Thanks to a Penn School of Design student, umbrellas will soon do away with sidewalk sheds on the streets of New York City.

First-year Design student Young-Hwan Choi’s project, “Urban Umbrella,” presents a sleek, environmentally friendly alternative to urban sheds, structures that are legally mandated in New York City to keep pedestrians safe from falling debris in construction sites.

As winner of the urbanSHED International Design Competition held by the American Institute of Architects, Choi’s design earned him a cash prize of $10,000 and the chance to see his work constructed in downtown Manhattan by the end of the summer.

The competition was carried out in two phases, the first of which pared down 164 designs submitted by professionals and students from more than 28 countries to three finalists.
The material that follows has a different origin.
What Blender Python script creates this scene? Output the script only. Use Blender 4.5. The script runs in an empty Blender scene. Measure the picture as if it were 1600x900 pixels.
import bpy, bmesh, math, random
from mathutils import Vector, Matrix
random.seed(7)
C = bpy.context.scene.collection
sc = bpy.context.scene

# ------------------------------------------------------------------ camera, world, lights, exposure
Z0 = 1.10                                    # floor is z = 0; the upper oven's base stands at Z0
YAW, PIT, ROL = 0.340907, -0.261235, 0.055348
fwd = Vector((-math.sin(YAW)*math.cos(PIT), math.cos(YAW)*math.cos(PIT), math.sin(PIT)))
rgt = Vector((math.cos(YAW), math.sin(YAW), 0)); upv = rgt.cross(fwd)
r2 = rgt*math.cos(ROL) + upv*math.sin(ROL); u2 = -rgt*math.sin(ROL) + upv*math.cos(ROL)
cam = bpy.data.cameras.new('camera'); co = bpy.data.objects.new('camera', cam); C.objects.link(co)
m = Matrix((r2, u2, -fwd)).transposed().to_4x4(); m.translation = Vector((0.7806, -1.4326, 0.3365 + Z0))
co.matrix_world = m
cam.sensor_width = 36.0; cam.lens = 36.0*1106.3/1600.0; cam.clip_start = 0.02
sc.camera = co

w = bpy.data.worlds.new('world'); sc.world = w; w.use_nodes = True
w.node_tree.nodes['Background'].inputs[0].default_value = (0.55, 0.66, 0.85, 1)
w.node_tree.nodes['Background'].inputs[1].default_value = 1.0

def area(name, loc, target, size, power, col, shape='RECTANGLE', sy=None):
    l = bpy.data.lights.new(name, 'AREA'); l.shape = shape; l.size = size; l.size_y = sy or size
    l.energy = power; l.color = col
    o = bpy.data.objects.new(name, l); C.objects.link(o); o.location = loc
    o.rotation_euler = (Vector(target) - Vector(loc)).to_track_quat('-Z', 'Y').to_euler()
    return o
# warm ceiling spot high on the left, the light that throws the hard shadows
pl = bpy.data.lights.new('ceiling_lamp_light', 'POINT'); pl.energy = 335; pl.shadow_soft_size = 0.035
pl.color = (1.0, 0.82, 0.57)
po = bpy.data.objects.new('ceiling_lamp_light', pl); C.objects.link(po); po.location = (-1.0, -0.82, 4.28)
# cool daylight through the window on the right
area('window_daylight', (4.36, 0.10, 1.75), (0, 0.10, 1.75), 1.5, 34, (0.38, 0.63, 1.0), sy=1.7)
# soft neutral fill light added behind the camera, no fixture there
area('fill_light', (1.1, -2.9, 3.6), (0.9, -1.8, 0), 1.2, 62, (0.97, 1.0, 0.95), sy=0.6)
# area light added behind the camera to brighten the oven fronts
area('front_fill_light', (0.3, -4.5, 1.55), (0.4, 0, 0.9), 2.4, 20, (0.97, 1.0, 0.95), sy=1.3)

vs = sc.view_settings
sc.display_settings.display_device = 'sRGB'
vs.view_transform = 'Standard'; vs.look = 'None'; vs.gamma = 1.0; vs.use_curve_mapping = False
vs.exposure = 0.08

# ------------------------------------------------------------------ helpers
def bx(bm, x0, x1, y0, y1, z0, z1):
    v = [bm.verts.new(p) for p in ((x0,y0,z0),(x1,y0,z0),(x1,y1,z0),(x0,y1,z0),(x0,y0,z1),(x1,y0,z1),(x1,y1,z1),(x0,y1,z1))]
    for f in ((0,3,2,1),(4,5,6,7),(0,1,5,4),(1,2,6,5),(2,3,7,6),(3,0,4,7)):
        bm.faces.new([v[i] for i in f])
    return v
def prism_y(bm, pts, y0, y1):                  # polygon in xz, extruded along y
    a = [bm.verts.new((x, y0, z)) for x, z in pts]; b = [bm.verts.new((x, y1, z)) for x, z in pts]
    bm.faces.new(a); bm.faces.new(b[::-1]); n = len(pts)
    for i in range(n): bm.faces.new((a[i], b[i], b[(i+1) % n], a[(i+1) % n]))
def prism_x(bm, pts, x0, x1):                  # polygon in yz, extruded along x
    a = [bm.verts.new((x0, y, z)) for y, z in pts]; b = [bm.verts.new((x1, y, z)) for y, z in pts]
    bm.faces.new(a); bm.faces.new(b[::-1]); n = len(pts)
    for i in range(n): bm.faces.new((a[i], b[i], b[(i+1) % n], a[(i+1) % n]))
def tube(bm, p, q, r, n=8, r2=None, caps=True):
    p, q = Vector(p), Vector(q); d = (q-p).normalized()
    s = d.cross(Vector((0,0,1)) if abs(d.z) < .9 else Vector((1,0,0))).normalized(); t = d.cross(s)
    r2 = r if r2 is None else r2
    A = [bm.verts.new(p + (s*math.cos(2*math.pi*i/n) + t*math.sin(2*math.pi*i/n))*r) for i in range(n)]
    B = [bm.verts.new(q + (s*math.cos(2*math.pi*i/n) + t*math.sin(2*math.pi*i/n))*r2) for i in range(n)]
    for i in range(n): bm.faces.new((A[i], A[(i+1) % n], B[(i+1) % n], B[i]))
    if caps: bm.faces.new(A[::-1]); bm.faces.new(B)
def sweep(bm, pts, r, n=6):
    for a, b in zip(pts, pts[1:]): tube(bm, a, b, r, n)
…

Of the finalists, Choi was the only student.

The second stage involved collaborating with professionals to refine the design to meet technical requirements. Choi worked with architect Andrés Cortés and engineer Sarrah Khan of Agencie Group.

When Choi first visited New York City over the summer, he was struck by how scaffolds were part of the urban experience, he said. New York City has about 6,000 scaffolds.

Sheds are intended to be temporary structures with an expected life of six to 12 months, explained Cortés. However, with the economic downturn, they often remain in place longer than intended because of unfinished construction projects.

“It’s become part of urban architecture,” he said.

Choi began his design by simplifying the urban shed — which he described as “complicated” — to its most basic elements.

Ultimately, Choi’s structure can be arranged to negotiate various urban obstacles, such as mailboxes, Cortés said.

The versatility of the structure allows the possibility of distinct “mosaics” that are unique to each environment, he added.

Additionally, he said, panels that make up the umbrella can be used as a canvas for public art.

Choi envisions urban umbrellas as helping “bring new street culture to New York City.”

Urban umbrellas will be able to sustain 300 pounds-per-square-foot in accordance with urbanSHED requirements, Cortés said. He added that the design is environmentally friendly, allowing light to pass through while minimizing solar reflection — which can contribute to an increase in temperature.

The project was “really about teamwork,” said Choi, who made several trips to New York during the fall semester to work with the professionals.

Choi, who is from South Korea, added that the project was difficult because of language barriers and adjustments to life in the United States during his first semester. “But the team members were very supportive,” he said.

Choi was also grateful for support from Design Dean Marilyn Jordan Taylor, who helped him coordinate his schedule so he could continue working on his design in New York.